**TASK DIRECTIONS:**
For each line below that contains the string "render", copy that line.

**COLLECTED MATERIAL:**

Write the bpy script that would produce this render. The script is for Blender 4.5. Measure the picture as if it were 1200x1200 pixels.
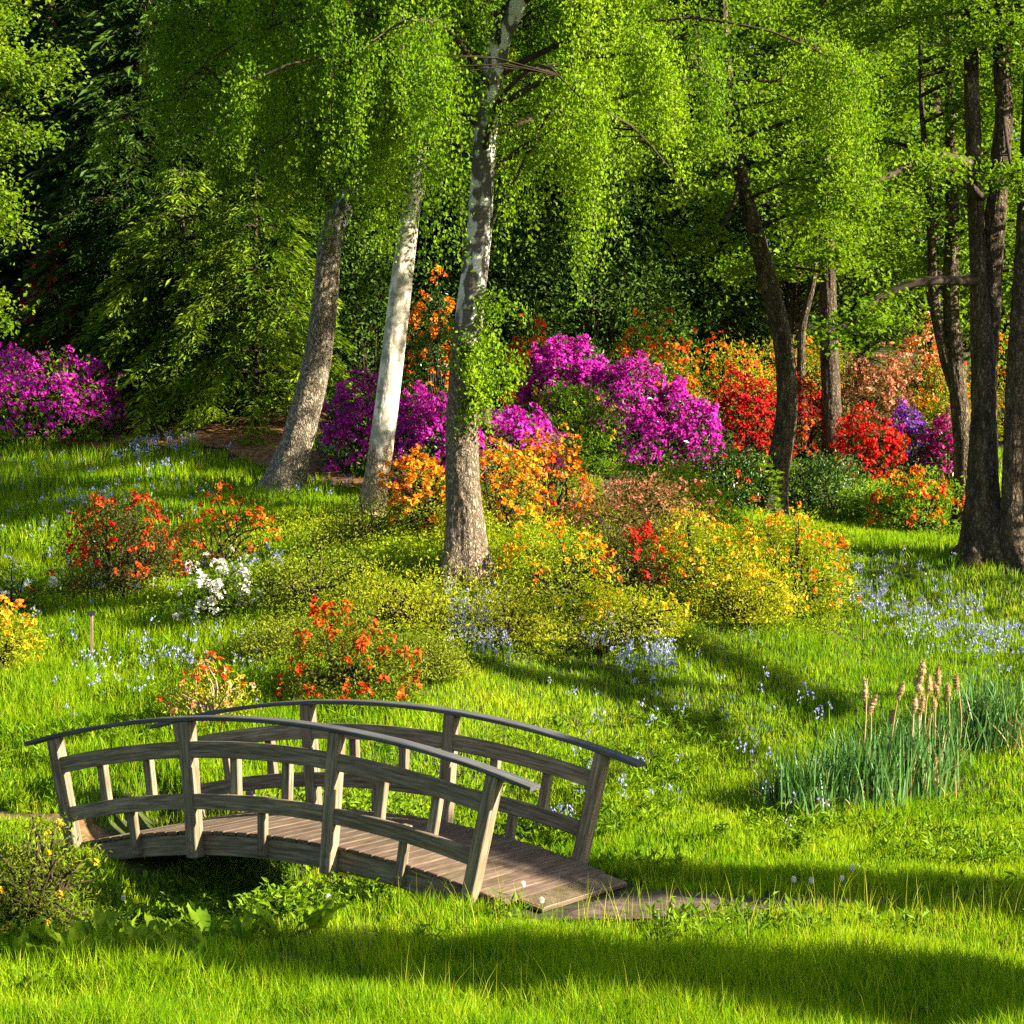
import bpy, math, random
import numpy as np
from mathutils import Vector

R_ = math.radians
for o in list(bpy.data.objects):
    bpy.data.objects.remove(o)
sc = bpy.context.scene
C = sc.collection
random.seed(4)
rng = np.random.default_rng(11)

# ------------------------------------------------------------------ camera, sky, sun, exposure
FOC, PIT = 2600.0, -0.0113
cam = bpy.data.cameras.new('camera')
cam.sensor_width = 36.0
cam.lens = 36.0 * FOC / 1200.0
cam.clip_start, cam.clip_end = 0.1, 1500
co = bpy.data.objects.new('camera', cam)
co.rotation_euler = (math.pi / 2 + PIT, 0, 0)
C.objects.link(co)
sc.camera = co

SUN_EL, SUN_PHI = R_(25), R_(17)          # height; swing from due right towards the camera
sv = Vector((math.cos(SUN_EL) * math.cos(SUN_PHI), -math.cos(SUN_EL) * math.sin(SUN_PHI), math.sin(SUN_EL)))
w = bpy.data.worlds.new('World')
sc.world = w
w.use_nodes = True
nt = w.node_tree
sky = nt.nodes.new('ShaderNodeTexSky')
sky.sky_type = 'NISHITA'
sky.sun_disc = False
sky.sun_elevation = SUN_EL
sky.sun_rotation = math.atan2(sv.x, sv.y)
nt.links.new(sky.outputs[0], nt.nodes['Background'].inputs[0])
nt.nodes['Background'].inputs[1].default_value = 0.055
sl = bpy.data.lights.new('sun', 'SUN')
sl.energy = 5.0
sl.angle = R_(0.5)
sl.color = (1.0, 0.91, 0.74)
so = bpy.data.objects.new('sun', sl)
so.rotation_euler = sv.to_track_quat('Z', 'Y').to_euler()
so.location = (20, -10, 30)
C.objects.link(so)
sc.view_settings.view_transform = 'Standard'
sc.view_settings.look = 'None'
sc.view_settings.gamma = 1
sc.view_settings.exposure = 2.25
sc.render.engine = 'CYCLES'
cy = sc.cycles
cy.max_bounces = 6
cy.diffuse_bounces = 3
cy.glossy_bounces = 2
cy.transmission_bounces = 4
cy.transparent_max_bounces = 4
cy.caustics_reflective = cy.caustics_refractive = False
cy.use_denoising = False

# ------------------------------------------------------------------ small maths
def at(px, py, d):
    z = d * math.tan(PIT + math.atan((600 - py) / FOC))
    yc = d * math.cos(PIT) + z * math.sin(PIT)
    return np.array([(px - 600) / FOC * yc, d, z])

def _hash(i, j, k, s):
    h = (i * 374761393 + j * 668265263 + k * 2147483647 + s * 974634777) & 0xffffffff
    h = ((h ^ (h >> 13)) * 1274126177) & 0xffffffff
    return ((h ^ (h >> 16)) & 0xffff) / 65535.0

def noise3(p, s=0):
    p = np.asarray(p, float)
    i = np.floor(p).astype(np.int64)
    f = p - i
    f = f * f * (3 - 2 * f)
    r = 0
    for a in (0, 1):
        for b in (0, 1):
            for c in (0, 1):
                wt = (f[..., 0] if a else 1 - f[..., 0]) * (f[..., 1] if b else 1 - f[..., 1]) * (f[..., 2] if c else 1 - f[..., 2])
                r = r + wt * _hash(i[..., 0] + a, i[..., 1] + b, i[..., 2] + c, s)
    return r

def noise2(x, y, s=0):
    return noise3(np.stack([x, y, np.zeros_like(x) + .5], -1), s)

def unit(v):
    return v / np.maximum(np.linalg.norm(v, axis=-1, keepdims=True), 1e-9)

def rnd_unit(n):
    return unit(rng.normal(size=(n, 3)))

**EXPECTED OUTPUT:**
Write the bpy script that would produce this render. The script is for Blender 4.5. Measure the picture as if it were 1200x1200 pixels.
sc.render.engine = 'CYCLES'